The images I’ve taken that mean more to me capture what it is to be human, that reveal complex emotions. These are a legacy, too. This is one that touches everyone.

Andrew meets his son at SFO. Living in Kathmandu when Susanto was born, Andrew could only witness the birth of his first child through SKYPE thousands of miles away. After flying from Nepal to San Francisco and wandering around the arrival gates looking for a familiar face, he finally caught up with me, Jadyne, Jennifer, and his first born child, Susanto.

January 1, 1988. The last time we saw Teeny. I have no awareness that a snapshot might become something more that. Nine days after I took this image my sister-in-law was killed in an avalanche, not found until Labor Day.

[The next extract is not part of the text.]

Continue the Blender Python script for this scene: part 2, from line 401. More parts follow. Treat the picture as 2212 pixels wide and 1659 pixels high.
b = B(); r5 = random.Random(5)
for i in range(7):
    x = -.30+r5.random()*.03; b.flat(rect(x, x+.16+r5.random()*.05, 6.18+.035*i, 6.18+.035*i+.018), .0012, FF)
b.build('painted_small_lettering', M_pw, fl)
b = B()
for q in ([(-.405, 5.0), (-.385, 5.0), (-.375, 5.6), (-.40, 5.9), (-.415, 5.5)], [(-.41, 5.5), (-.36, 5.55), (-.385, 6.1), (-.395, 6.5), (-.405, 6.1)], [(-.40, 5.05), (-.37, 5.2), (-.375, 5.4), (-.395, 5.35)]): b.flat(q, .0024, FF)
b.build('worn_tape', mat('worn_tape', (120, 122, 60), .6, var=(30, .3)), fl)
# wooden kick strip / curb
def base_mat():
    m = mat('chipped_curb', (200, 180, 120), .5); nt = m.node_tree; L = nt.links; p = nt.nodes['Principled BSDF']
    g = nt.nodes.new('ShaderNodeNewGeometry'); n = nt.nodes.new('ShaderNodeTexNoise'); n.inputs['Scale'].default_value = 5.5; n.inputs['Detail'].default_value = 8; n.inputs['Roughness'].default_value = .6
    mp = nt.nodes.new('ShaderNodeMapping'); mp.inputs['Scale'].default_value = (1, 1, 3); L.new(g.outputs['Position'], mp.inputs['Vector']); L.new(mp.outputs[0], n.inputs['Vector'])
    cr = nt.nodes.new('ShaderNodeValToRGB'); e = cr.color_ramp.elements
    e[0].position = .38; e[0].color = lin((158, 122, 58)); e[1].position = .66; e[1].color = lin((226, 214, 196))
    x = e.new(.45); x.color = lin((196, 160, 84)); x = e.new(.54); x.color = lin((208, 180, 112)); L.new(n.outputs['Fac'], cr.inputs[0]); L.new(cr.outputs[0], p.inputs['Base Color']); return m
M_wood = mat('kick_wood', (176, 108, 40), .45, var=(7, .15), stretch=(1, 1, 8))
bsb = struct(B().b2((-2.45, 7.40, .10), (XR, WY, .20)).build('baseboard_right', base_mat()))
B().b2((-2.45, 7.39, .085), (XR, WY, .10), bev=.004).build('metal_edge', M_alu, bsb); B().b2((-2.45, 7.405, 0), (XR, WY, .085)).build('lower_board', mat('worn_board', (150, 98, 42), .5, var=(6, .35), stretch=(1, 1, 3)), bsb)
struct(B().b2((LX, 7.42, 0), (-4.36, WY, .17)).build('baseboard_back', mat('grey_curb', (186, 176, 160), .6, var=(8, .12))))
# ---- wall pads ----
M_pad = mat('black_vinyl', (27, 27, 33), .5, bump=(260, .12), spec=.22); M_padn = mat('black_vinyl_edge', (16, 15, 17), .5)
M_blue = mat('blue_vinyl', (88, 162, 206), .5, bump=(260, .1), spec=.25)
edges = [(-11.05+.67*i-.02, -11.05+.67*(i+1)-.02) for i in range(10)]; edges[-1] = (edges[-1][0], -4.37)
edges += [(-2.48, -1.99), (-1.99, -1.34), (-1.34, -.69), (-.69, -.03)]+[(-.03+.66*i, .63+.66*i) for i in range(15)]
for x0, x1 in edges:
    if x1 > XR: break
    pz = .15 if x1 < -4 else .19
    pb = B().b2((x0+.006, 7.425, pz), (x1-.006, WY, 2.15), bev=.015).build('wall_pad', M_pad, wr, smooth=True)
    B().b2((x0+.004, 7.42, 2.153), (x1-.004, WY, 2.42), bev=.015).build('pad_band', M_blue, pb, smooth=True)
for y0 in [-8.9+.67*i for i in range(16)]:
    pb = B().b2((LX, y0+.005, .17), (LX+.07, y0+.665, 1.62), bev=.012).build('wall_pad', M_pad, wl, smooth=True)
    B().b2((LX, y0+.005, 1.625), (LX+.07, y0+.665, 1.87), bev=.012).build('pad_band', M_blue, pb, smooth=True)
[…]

I hope my legacy goes beyond pixels and celluloid. I’d like to believe that whatever qualities I have as a son, a husband, a father, a friend, a brother, will be appreciated by those I leave behind. Wordsworth, in Lyrical Ballads, wrote, “The best portion of a good man's life: his little, nameless unremembered acts of kindness and love.” Better those than the time I stuck gum in Anthony Francis Wentersdorf’s hair, or called Walter Galitzki “Panface” because he could put his forehead, nose and chin on a wall at the same time, or that I set a mailbox on fire on Grand Vista Avenue one night. I remember those little acts of unkindness and spite, and although they’re a distant part of my past, I can’t excise them from my memory, hoping that others can, especially Tony Wentersdorf, Walter Galitzki, and the UPS.

Shakespeare suggested that it might be a time to worry.

I prefer that it was the other way around. Let’s bury that evil.

There are people beyond my family that I have touched. I’m hoping that my passing will leave them with good thoughts. I’ve received texts and emails from former students who have expressed as much. They are gratifying. I’ve kept a few. I doubt that any of us fully understands the impact that our presence on this earth has had, whether it’s global (as my brother Bill hopes), through family and friends, or brought about by the unremembered acts of kindness and love.

When acts of kindness do all the heavy lifting.